Del Rey Avocado Co. Inc. will have avocados from Peru until Labor Day, says partner Bob Lucy. This year, growers in Peru are expected to ship 190 million pounds of avocados to the U.S., with supplies available until late September, according to the Peruvian Avocado Commission. ( Courtesy Del Rey Avocado Co. Inc )

The Peruvian avocado deal plays an increasingly important role in the U.S. avocado industry, grower-shippers say.

This year, growers in Peru are expected to ship 190 million pounds of avocados to the U.S., said Xavier Equihua, president and CEO of the Washington, D.C.-based Peruvian Avocado Commission.

Shipments got a late start in June, but Equihua said he expects product to be available through September. Labor Day typically marks the end of the Peruvian avocado program in the U.S. 

“Peru is definitely big,” said Gahl Crane, sales director for Eco Farms, Temecula, Calif.

The country accounts for a significant part of Eco Farms’ program in June, July and August, he said.

Most of the company’s Peruvian avocados are shipped to East Coast retailers who are loyal to the brand while it’s in season, he said.

“We would be short on avocados without Peru,” Crane said.

In fact, without avocados from every growing area, shippers would have difficulty keeping the U.S. market supplied, he said. Crane said Peru can be counted on to provide good-looking, solid fruit with good dry matter.

“They are very predictable,” he said.

June and July typically are the peak months for Peruvian avocados, he said.
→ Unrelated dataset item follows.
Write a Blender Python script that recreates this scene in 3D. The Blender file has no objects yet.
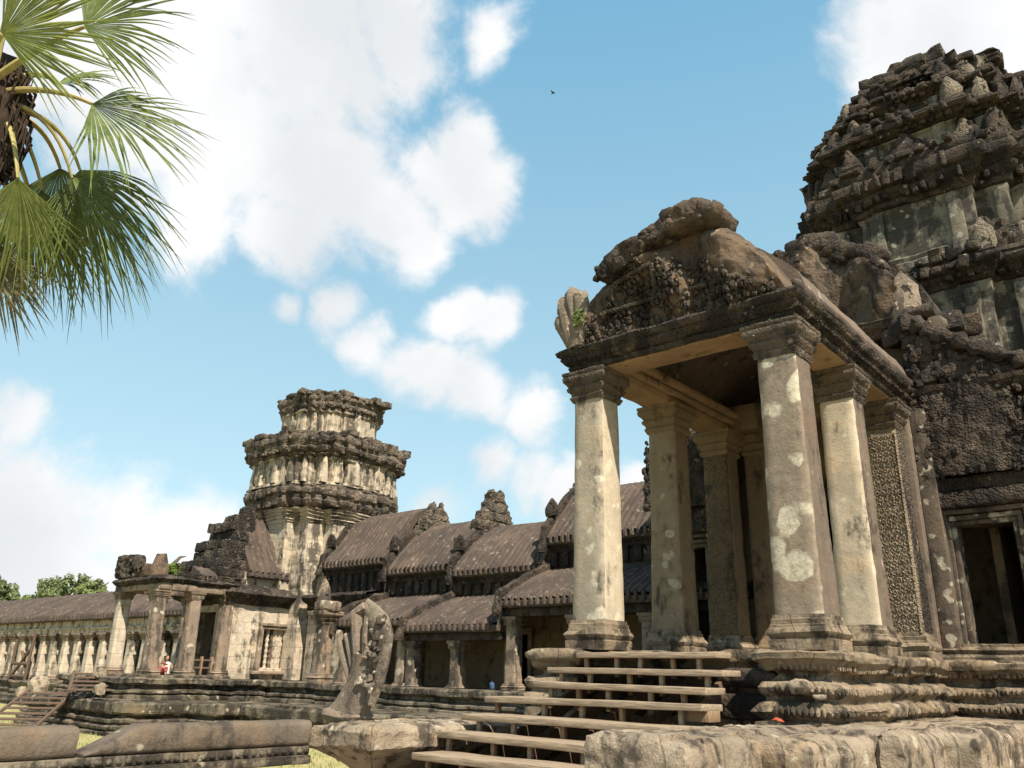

He attributed this year’s later-than-usual start to Peruvian growers holding off their shipments to the U.S. because growers in California and Mexico were picking so heavily.

At the same time, the European market was strong and provided an alternate outlet for Peruvian fruit.

Not as many retailers take Peru avocados as take fruit from Mexico or California, so Peruvian exporters are able to customize promotional programs for each chain, Crane said.

“Retailers like that,” he said.

He estimated that Peru had shipped about half its U.S. volume by July 22.

Santa Paula, Calif.-based Calavo Growers Inc. will be finished with about 90% of its Peruvian program by the second week of August, said Rob Wedin, vice president of sales and marketing.

Wedin, too, was pleased with the quality of avocados from Peru.

“They do a fantastic job,” he said.

Fruit has been quite large, but there has been some price pressure because of the late start, Wedin said.

Del Rey Avocado Co. Inc., Fallbrook, Calif., also imports quite a bit of Peruvian fruit, said partner Bob Lucy.

“We’ll have Peruvian fruit right up until Labor Day,” he said.

He estimated in late July that the harvest would continue for another three to four weeks.

“It varies by locale,” he said.

Some farmers already were finished harvesting, but others will go a few more weeks, he said.

Some fruit from the southern part of Peru, in the Inca area, was harvesting faster than that in the mid-section.

The Trujillo area was held back a little bit, “which is surprising,” he said.

The quality of Peruvian fruit has been improving and is better than it was in the past, Lucy said.

“We’re getting more and more retailers each year that are taking it,” he said.

Equihua and the Peruvian Avocado Commission are doing a good job promoting it, he added.

The last containers of Peruvian avocados destined for Villita Avocados Inc. in Pharr, Texas, already should be on the water and are expected to reach the East Coast by Aug. 10, said Aaron Acosta, corporate relationship manager.

This should be a good season for Peru, with good sizing and “very clean fruit,” he said.

The company sources from its own farm in Peru.

“We believe if we have control over the entire process, we can ensure quality,” Acosta said.